Patterns of Childhood is a fictional autobiography. When the narrator of Patterns of Childhood relates her childhood in the third person rather than the traditional first-person voice of an autobiography, she reproduces Wolf’s own gesture of displacing her childhood memories into fiction. The novel therefore reflects not only Wolf’s life but also the process of her writing.

The narrator has difficulty confronting her childhood participation in the Nazi era. She was not directly involved in military combat or in operating the death camps; however, she led a typically ill-informed, middle-class life in which she believed in her country and tried to fit into Nazi society. She understands the speed with which East Germany forgot World War II after it was over since, according to East German propaganda, the war was the fault of the capitalist, imperialist West. The narrator knows that the mentality that produced the Holocaust is not limited to West Germany or to the period of World War II. Her reflections recall the past of an entire generation of Germans, East and West, who grew up during the war years. Not old enough to be directly responsible for the war, those born in the mid-to-late 1920’s nevertheless shoulder the burden of memory and self-examination after Adolf Hitler’s fall.

One of the first writers from the GDR to confront personal involvement in World War II, Wolf breaks the taboo against acknowledging the widespread fascist sentiment among many of her peers and elders. She undermines the image of socialist heroes bravely resisting the Nazis and depicts many who supported Nazi rule, were indifferent to it, or were cowed into conformity.

The trauma associated with growing up during the Hitler era makes it impossible for the narrator to connect her current self, living in the GDR of the early 1970’s, with the child that was molded during the Nazi period. The narrated self thus becomes the third-person voice of Nelly Jordan, while the narrator meditates on current events in the second person. The rupture of consciousness implicit in this splitting of the self into the second and third person forms the underlying tension of the text. The plot of Patterns of Childhood is the reintegration of the narrator’s self. The narrator realizes that her story will come to a successful end only when she can unify the community of selves she has created in writing the text, only when she can reconstruct herself as a whole being.
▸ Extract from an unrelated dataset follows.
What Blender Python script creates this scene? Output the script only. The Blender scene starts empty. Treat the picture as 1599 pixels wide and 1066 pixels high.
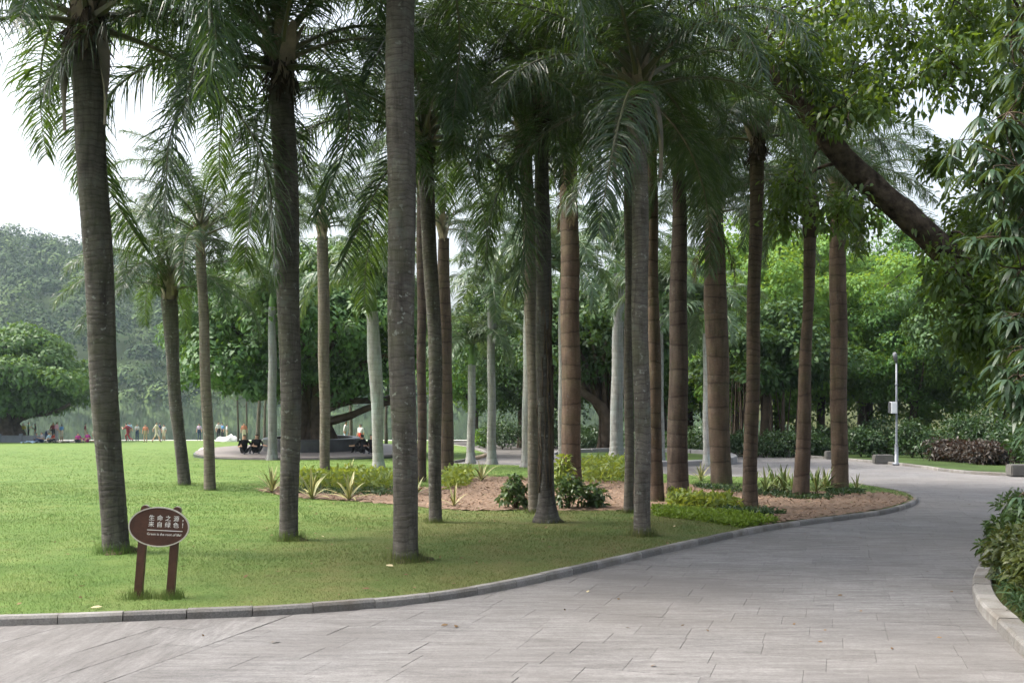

This unification is symbolized by the convergence of the third-person passages about the young Nelly and the second-person passages of the narrator’s self-address into the unified first-person voice of the final page of the book.

Wolf’s closing page is characteristically multivalent. She does, finally, succeed in using the first-person voice in her text, but it is a first person who must admit uncertainty. The admission of ambivalence from a reintegrated community of selves signals a positive redefinition of the concept of the female subject (rather than object) and the way in which she defines herself.